This week Andrew Marr is joined by John Laughland, Amitav Ghosh, Simon Critchley and Kate Soper.
The trials of Slobodan Milosevic and Saddam Hussein have brought to the world’s attention the growing trend of international tribunals prosecuting former heads of state for crimes against humanity. Organisations in favour of international tribunals have heralded them as a ground-breaking development in the global protection of human rights. However, in his new book, writer and journalist JOHN LAUGHLAND argues that the ‘brave new world’ of international tribunals is ‘neither new nor brave’. A History of Political Trials: From Charles I to Saddam Hussein is published by Peter Lang.
Best known for his sweeping historical epic, The Glass Palace, AMITAV GHOSH is back on epic form with his latest book, Sea of Poppies, the first of a trilogy. Set in 1838, just before the Opium Wars between Britain and China, it’s a sprawling adventure set amongst a multifarious set of migrants on a former slave ship bound from Calcutta for Mauritius. Sea of Poppies is published by John Murray and Amitav will be talking at Daunt Books in London on Thursday 12 June at 7.00pm.
Death, the last great taboo of modern society? Philosopher SIMON CRITCHLEY’s new book is a catalogue of the weird and wonderful ends that philosophers have met over the last three thousand years. He explains why we should not run away from death but look it in the face, and then have a good laugh. The Book of Dead Philosophers is published by Granta Books and Simon will be speaking at the ICA in London on Wednesday 11 June.

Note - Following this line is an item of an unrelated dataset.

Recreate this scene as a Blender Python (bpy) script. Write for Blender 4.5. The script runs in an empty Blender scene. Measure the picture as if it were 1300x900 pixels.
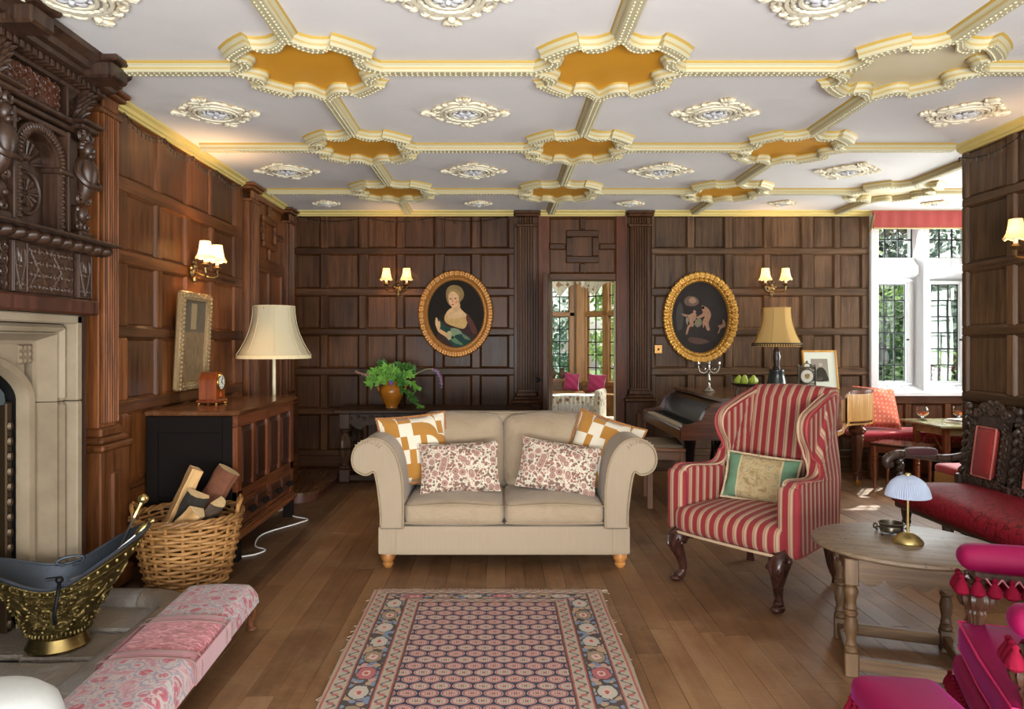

Picture the Anglo-American philosopher: seated in his armchair in a stuffy university teaching room, discussing inaccessible questions about logic. Now picture the Continental philosopher: chic, commanding and arguing animatedly in the public eye about politics and ethics. But does this clichéd comparison really hold true? Ahead of a debate about the public intellectual at the London School of Economics, KATE SOPER discusses the role of the philosopher and philosophy in public life both in the UK and on the continent. Kate Soper will be debating ‘The European Exception? The Public Intellectual in Britain’ at the Forum for European Philosophy Thinking in Public at the London School of Economics on Thursday 26 June.